Westpac is unlikely to hold out for long in keeping its variable mortgage rate steady after the Commonwealth Bank yesterday became the third major Australian financial institution to lift rates in response to the global credit squeeze after it increased its variable mortgage loan rate by 0.1%.
The move means the Commonwealth’s variable mortgage rate is now at 8.67%, just behind NAB on 8.69%, which recently increased its rate by 0.12%, and ANZ on 8.77% after its 0.2% rise on Tuesday.

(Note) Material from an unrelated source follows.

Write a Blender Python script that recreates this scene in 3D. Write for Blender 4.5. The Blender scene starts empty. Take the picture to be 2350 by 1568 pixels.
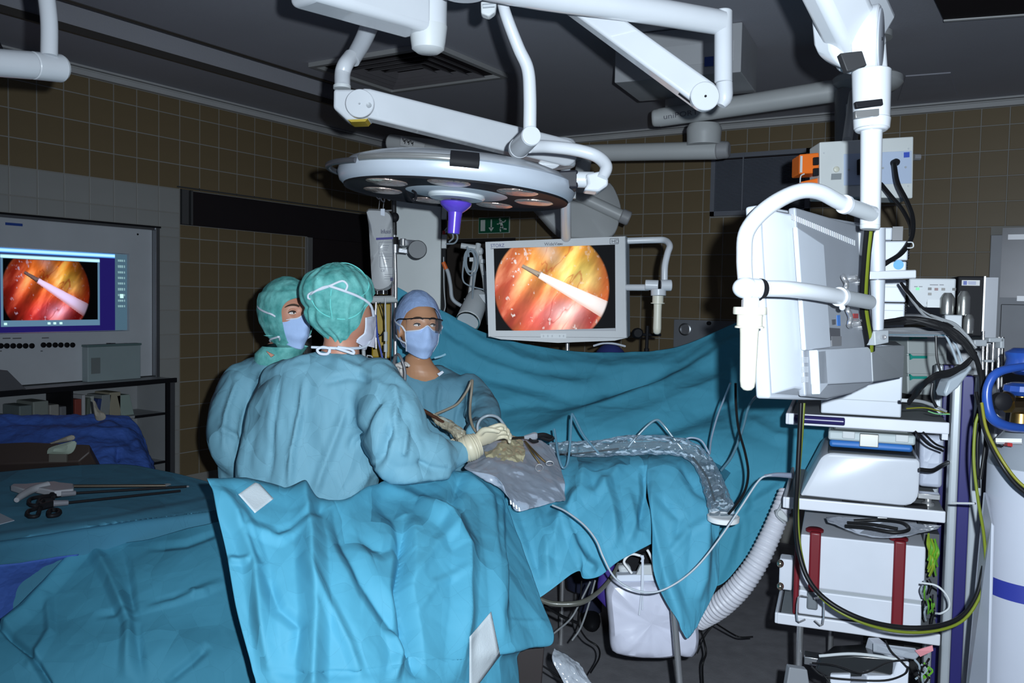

Non-bank lender Virgin Money is reportedly also set to increase its variable mortgage loan rate by 0.25% today.
Westpac is now the only one of the big four banks not to have lifted rates in an attempt to recoup some of the additional costs banks are facing when borrowing on international wholesale finance markets.
However, given that the Commonwealth was considered the least vulnerable to the international credit squeeze because of its large domestic deposit base, most bank watchers now consider it likely that Westpac will also move shortly to increase rates.
Treasurer Wayne Swan says Commonwealth’s rate rise was more reasonable than the “excessive” rise by the ANZ earlier in the week. Swan says that banks “will be judged harshly by their customers in a competitive market for any excessive interest rate increases, whilst those banks which keep increases to a minimum will fare a bit better and the Commonwealth Bank is at the lower end of the scale”.